In terms of the outsized political divide between rural and urban America today, I don’t think it’s a coincidence that people in cities tend to have different views on immigration than non-urbanites. Again, from the Playbill:
From 1880 to 1924, waves of newcomers, primarily from Southern and Eastern Europe. powered the rapid growth of Chicago. The city’s population quadrupled in thirty years’ time, growing from 500,000 residents in 1880 to over 2 million in 1910. By 1924, when Bellow took up residence with his family in the Russian Jewish enclave of Humboldt Park, 70% of Chicago residents were foreign-born or the children of foreign-born parents.
I don’t believe in open borders—in a perfect world, that could work, but we have a little work to do first. Immigration needs to be regulated and enforced in a humane way. But the motivation for that regulation can’t be fear and xenophobia. It can’t be based on the fantasy that there has ever been a way it should be.
A better approach: We’re always trying to get to the way it should be. And we probably need some outside help to get there.
I agree with you, Mike, that the play may work better for people who have not read Saul Bellows’ novel. I came to the play with no real expectations. I had read a few other Bellow novels, so I expected something a little gritty, but beyond that I was open to what was offered — and I thought it was great. Augie March truly went at things “freestyle” in this play, moving from one thing to another not out of a lack of conviction or focus but rather out of a desire to see where this new thing might take him. Thanks for reminding me of what I liked about the play.
Thanks Barbara, that wide-eyed willingness to experience things really came through to me, too. And I usually don’t suffer plays that are as long as that was, but it flew by, always moving. They’re very different, but this and Hamilton covered more ground and had more lines than seemed it was possible too fit in.
Nice piece, Mike. I like the term “anglo inertia.”

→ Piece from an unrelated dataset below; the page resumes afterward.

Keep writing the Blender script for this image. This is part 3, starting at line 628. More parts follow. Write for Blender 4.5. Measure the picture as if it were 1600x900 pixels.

Much appreciated, Cam. That eugenics stuff is just chilling.
Mayflower ancestors on one side, 18th century Virginia on the other, and ask me about the Mormon connection. And I say: welcome to the world, come one, come all. Our current treatment of desperate refugees is a national shame.
Thanks for being so welcoming, Pilgrim. (Who knew?)
I grew up with WWII immigrants in Germany, overcrowded classrooms, sharing food and clothing, but as children we simply became friends. The situation was de-stressed by having to begin a new life, locals as well as refugees. Today we face a different story.
Shake hands with another reverse snob, Mike. Lovely piece. I hope, but doubt, the play comes into NY.